Azure AD App Registration, Enterprise App, and Service Principal

Most of the users often get confused with the terms App Registration, Enterprise App, and Service Principals and often use these terms interchangeably. However, each of these has a different purpose based on the usage and behavior of the app in Azure AD. In this blog, we will discuss App Registration, Enterprise Apps, and Service Principals.

Azure App registration:

The Application Registration is reserving your applications in the Azure AD tenant (Developer’s point of view when they develop LOB applications integrated with Azure AD authentication) and when you register an application, an application object gets created in the tenant. The application object is the global representation of the application within/across the tenants which has properties like API permissions, client secrets, branding, logo, etc. The purpose of the app registration in Azure AD is to delegate the identity and access management functionality to your application.

Whenever an application gets registered, a service principal object also gets created which can be seen in Enterprise Applications. Now, here in this case, the service principal object is the local representation of your application in your tenant and now you define who can access that application and what the application can do.

The application object describes the following aspects of the application such as:

  1. How the service can issue tokens
  2. The resources that the application might need to access
  3. The actions that the application take

Enterprise Applications:

Enterprise applications are the ones published by various vendors like Facebook, and Google for them to use with single sign-on with Azure AD authentication. The application can be an app developed by your developers and published within your tenant as well. These applications are shown in Enterprise Applications Tab in Azure Active Directory. The Service principal object is what gets created when you choose the published app in your tenant. The service principal object defines what the app can do for the specific tenant, who can access the app, and what resources (secured by the tenant) the app can access. You assign the apps to users and groups and also you can define the scope and consent to the apps.

When you register the app, a service principal object also gets created along with the application object. The service principal object inherits some properties from the application object.

Scenario: To provide seamless automation of resource creation in Azure, you start creating the app registration in the App registration tab in Azure AD and generate client secrets. If you observe, a service principal object also gets created with the same name and client id. To create the resources, you provide the role assignments to the service principal which represents the registered application. Since you defined the scope using the service principal object, now the actual application that uses client secrets will be able to create resources on your Azure subscription which is secured by your tenant.

Then what is managed identity:

Managed identity is one type of service principal object where you don’t need to manage any credentials, unlike app registrations. When a managed identity is created, a service principal object is created, and you add a scope and define what it can do. It provides the identity for your application to use when connecting to the resources that support Azure AD authentication.
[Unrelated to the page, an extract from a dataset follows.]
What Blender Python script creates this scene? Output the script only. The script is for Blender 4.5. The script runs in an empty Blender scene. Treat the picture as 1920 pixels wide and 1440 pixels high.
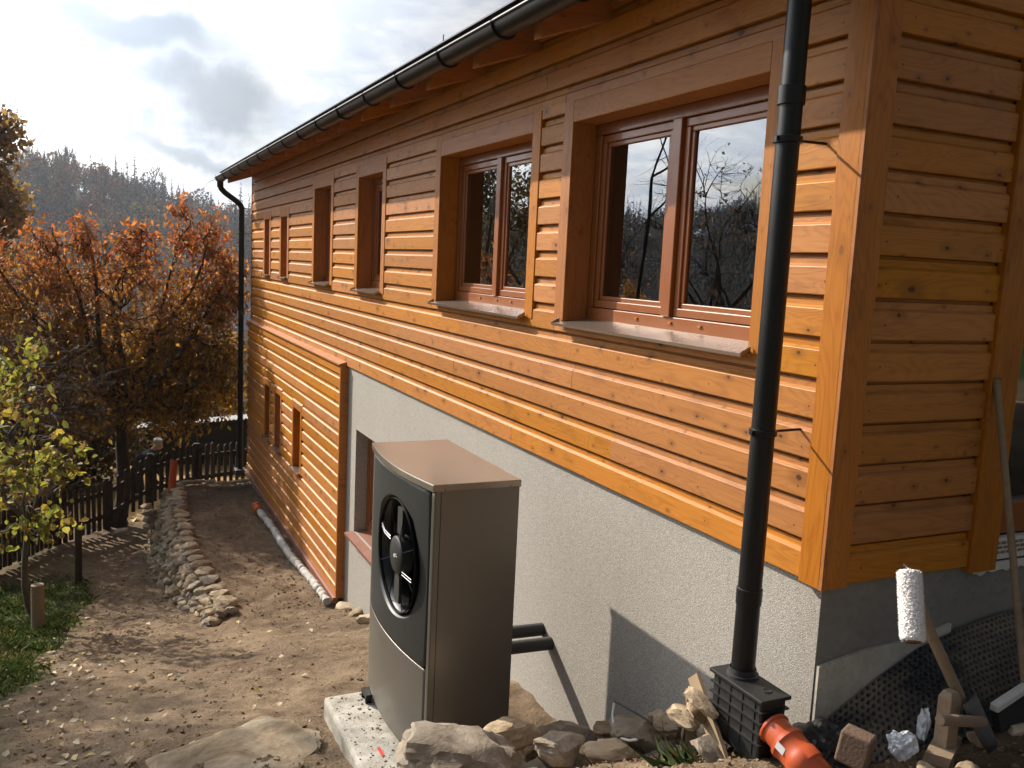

Scenario: Let’s say that you are developing a node application that creates resources in Azure Subscription, and you deploy the app to an Azure Virtual Machine. Now, you can enable the managed identity to your Virtual machine which creates a service principal object, and you add a scope to the object to create resources in the subscription. Now, your application will be able to create resources using the managed identity scope. This way, you can avoid injecting the credentials into the application.

Key points to know:

  1. One app registration represents on software application
  2. One app registration (Global app) can have many service principals (in each specific tenant)
  3. Enterprise Apps ~= Service Principals
  4. App registration has the client credential property, service principal simply inherits those properties.
  5. When you add the app to a subscription, you actually add a service principal object.
  6. The service principal when gets created with app registration will have the same application/client id, and name but different object ids.